Par chance, je réussis un entretien d’embauche dans un grand hôtel parisien, avec restaurant étoilé, en ne dévoilant pas un mot de tout ce qui me tracassait au Chef avec qui je le passais. Je n’osai tout simplement pas. Heureusement, car il ne l’appris jamais au final. C’est en fait à la DRH que j’exposai mon problème et elle décida de m’embaucher au nom d’Éric C.. Ainsi, je pu évoluer dans l’entreprise sans qu’aucun de mes collègues n’apprennent mon passé.

Dans la même période, je quittai le bercail pour emménager dans mon appartement. Je suis resté un an et demi dans cet hôtel et ce fut pour moi l’apprentissage de la vie active et adulte… au masculin.

Il me fallait repasser par un bloc opératoire pour pouvoir mettre un terme à mon existence de sans-papier, et en juillet 2009 je rentrais au centre chirurgical d’Asnières pour une hystérectomie complète.

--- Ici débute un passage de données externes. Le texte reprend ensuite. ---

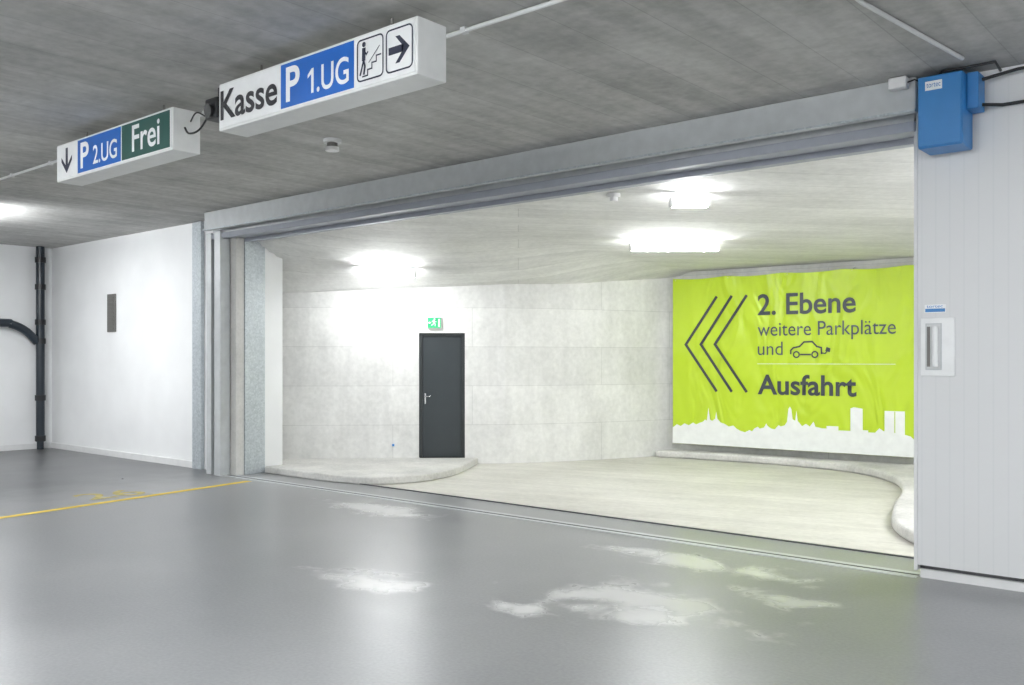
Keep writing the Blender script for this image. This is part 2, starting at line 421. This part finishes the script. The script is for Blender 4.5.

J’aimerais pouvoir écrire la suite présumée de ma biographie, tous les projets que j’ai en tête, les rêves que je poursuis, les pays dans lesquels j’aimerais travailler… Mais là n’est pas le sujet, et cela ne pourra s’écrire qu’à la condition d’être reconnu par mon pays, et que l’administration française m’accorde officiellement l’identité sous laquelle je vis depuis déjà 4 ans…

* FtM : de l’anglais « female to male », se dit d’un transsexuel homme, né de sexe féminin.